▶ **TASK BRIEF**:
Reproduce exactly the lines below, from the first through the one containing "wr.color_ramp.elements[1].position = 0.12;", and nothing more.
......
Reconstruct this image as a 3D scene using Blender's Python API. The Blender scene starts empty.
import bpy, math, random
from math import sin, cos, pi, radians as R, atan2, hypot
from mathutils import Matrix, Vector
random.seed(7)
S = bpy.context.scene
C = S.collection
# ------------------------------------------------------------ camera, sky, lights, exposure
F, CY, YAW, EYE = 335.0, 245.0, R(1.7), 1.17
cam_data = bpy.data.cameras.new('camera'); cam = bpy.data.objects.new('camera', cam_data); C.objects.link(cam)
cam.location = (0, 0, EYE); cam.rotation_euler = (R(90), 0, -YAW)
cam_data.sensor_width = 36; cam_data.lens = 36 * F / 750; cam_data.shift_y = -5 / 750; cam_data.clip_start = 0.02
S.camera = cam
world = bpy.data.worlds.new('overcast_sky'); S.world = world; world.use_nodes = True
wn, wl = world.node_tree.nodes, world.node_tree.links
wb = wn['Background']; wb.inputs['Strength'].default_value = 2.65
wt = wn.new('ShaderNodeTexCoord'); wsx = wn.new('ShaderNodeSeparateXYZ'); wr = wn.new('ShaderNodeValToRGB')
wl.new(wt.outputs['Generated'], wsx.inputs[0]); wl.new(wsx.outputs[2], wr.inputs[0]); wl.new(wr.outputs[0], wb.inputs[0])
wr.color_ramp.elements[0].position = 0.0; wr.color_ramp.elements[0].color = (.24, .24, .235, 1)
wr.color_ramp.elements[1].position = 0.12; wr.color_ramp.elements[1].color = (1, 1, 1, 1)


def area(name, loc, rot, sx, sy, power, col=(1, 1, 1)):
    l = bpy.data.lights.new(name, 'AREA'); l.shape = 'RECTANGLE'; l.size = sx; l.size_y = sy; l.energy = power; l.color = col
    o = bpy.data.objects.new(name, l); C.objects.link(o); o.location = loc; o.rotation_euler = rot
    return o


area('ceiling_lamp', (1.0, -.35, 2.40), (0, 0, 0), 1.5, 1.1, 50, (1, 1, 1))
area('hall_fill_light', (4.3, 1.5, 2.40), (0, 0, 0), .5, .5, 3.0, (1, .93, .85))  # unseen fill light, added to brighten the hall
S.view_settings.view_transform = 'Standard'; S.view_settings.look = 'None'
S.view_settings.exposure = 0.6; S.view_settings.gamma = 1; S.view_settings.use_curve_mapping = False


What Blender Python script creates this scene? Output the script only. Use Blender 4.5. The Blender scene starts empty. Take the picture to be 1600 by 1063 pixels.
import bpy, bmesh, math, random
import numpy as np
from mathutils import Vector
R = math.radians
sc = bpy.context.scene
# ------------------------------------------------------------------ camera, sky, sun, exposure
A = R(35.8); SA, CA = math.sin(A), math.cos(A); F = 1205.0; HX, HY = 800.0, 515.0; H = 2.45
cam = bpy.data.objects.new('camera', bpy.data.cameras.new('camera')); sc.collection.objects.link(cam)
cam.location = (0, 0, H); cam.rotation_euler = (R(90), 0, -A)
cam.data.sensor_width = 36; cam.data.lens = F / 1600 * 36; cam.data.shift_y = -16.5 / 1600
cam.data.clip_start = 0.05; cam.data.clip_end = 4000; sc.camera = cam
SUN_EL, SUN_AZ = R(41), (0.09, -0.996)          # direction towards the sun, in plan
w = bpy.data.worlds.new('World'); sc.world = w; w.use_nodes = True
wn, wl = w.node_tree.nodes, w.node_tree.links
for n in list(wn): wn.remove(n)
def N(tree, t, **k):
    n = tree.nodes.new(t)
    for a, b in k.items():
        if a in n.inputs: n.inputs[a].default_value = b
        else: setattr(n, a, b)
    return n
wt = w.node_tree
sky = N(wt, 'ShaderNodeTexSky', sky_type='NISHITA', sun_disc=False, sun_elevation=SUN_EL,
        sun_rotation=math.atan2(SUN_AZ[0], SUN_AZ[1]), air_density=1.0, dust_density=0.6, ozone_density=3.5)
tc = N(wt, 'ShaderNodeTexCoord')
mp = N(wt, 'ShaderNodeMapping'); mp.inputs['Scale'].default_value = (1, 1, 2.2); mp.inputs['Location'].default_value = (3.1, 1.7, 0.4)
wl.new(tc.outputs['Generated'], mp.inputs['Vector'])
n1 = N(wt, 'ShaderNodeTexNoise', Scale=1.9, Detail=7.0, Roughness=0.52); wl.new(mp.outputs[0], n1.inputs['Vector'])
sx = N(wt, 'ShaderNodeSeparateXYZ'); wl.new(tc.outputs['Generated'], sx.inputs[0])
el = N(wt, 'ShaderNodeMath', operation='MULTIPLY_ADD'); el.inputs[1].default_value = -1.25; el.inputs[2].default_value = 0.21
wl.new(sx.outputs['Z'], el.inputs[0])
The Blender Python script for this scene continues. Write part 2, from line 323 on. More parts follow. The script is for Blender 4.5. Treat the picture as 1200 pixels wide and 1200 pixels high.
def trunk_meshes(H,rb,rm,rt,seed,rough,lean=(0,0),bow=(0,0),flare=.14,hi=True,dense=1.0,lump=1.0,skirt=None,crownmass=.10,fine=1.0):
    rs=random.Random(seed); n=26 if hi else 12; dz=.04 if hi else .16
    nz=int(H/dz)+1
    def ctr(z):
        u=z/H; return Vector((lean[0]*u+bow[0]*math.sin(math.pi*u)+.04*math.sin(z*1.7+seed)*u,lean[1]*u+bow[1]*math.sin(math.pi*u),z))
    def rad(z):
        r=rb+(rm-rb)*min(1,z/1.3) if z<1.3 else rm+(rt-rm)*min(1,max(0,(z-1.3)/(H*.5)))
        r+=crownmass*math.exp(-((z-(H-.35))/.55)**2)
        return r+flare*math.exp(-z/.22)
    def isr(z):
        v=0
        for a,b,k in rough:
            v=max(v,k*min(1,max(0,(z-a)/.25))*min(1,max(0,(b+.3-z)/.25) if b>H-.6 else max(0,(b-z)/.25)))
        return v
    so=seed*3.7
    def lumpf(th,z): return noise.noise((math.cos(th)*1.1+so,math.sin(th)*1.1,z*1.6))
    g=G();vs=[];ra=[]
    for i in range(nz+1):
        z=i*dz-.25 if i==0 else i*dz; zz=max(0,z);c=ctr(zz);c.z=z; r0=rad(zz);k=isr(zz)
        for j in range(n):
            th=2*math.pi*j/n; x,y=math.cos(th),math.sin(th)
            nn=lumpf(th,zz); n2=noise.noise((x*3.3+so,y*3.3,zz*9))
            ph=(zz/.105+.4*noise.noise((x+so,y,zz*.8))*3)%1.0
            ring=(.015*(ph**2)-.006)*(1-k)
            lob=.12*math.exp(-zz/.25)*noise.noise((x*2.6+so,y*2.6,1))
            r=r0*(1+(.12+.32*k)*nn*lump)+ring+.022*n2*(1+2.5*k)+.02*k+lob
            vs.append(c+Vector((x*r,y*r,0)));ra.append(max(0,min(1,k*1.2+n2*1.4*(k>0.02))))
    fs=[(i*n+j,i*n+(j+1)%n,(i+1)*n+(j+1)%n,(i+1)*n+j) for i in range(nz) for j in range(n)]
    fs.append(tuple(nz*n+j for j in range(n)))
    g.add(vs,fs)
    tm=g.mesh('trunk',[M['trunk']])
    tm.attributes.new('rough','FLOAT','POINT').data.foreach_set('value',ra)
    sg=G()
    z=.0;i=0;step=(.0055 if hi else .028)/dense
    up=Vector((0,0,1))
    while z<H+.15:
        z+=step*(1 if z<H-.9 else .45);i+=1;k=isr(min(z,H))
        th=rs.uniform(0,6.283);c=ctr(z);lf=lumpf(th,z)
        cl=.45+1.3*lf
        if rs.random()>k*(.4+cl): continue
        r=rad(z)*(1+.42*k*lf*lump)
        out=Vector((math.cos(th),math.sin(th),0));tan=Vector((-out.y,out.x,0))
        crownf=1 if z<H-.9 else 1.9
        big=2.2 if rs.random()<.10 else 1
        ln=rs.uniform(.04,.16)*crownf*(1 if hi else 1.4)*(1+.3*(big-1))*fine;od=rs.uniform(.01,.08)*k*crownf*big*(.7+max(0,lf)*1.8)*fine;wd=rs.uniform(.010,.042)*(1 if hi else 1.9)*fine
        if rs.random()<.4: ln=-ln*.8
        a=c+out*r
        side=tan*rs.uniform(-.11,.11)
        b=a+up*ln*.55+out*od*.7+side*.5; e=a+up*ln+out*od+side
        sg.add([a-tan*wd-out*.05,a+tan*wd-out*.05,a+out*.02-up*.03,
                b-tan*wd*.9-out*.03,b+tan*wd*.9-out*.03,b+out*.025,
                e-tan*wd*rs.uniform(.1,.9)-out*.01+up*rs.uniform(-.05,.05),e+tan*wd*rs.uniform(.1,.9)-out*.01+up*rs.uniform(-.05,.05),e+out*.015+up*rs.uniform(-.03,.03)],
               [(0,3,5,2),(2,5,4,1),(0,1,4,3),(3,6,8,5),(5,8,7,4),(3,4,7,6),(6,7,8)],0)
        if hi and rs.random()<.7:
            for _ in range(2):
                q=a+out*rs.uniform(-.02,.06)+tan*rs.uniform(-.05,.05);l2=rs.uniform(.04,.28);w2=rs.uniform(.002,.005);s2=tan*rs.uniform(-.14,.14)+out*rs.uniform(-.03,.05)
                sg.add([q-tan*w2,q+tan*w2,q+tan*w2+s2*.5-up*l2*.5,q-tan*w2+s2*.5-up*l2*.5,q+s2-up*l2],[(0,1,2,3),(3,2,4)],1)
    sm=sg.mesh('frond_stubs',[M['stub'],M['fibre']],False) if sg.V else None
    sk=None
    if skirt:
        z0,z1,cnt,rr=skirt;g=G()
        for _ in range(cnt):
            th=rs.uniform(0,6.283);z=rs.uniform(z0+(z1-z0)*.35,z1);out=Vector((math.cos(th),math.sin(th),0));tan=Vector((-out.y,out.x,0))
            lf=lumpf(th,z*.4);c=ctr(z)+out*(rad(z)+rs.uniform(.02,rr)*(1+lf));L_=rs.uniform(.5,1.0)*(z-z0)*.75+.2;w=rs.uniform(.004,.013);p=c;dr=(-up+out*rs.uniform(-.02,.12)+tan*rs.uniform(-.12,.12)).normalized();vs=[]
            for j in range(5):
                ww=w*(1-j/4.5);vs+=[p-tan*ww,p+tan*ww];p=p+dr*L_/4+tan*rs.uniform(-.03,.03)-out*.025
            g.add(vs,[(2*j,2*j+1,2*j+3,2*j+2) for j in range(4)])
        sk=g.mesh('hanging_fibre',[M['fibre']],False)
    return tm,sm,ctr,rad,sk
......
▶ **ANSWER BELOW**:
Reconstruct this image as a 3D scene using Blender's Python API. The Blender scene starts empty.
import bpy, math, random
from math import sin, cos, pi, radians as R, atan2, hypot
from mathutils import Matrix, Vector
random.seed(7)
S = bpy.context.scene
C = S.collection
# ------------------------------------------------------------ camera, sky, lights, exposure
F, CY, YAW, EYE = 335.0, 245.0, R(1.7), 1.17
cam_data = bpy.data.cameras.new('camera'); cam = bpy.data.objects.new('camera', cam_data); C.objects.link(cam)
cam.location = (0, 0, EYE); cam.rotation_euler = (R(90), 0, -YAW)
cam_data.sensor_width = 36; cam_data.lens = 36 * F / 750; cam_data.shift_y = -5 / 750; cam_data.clip_start = 0.02
S.camera = cam
world = bpy.data.worlds.new('overcast_sky'); S.world = world; world.use_nodes = True
wn, wl = world.node_tree.nodes, world.node_tree.links
wb = wn['Background']; wb.inputs['Strength'].default_value = 2.65
wt = wn.new('ShaderNodeTexCoord'); wsx = wn.new('ShaderNodeSeparateXYZ'); wr = wn.new('ShaderNodeValToRGB')
wl.new(wt.outputs['Generated'], wsx.inputs[0]); wl.new(wsx.outputs[2], wr.inputs[0]); wl.new(wr.outputs[0], wb.inputs[0])
wr.color_ramp.elements[0].position = 0.0; wr.color_ramp.elements[0].color = (.24, .24, .235, 1)
wr.color_ramp.elements[1].position = 0.12; wr.color_ramp.elements[1].color = (1, 1, 1, 1)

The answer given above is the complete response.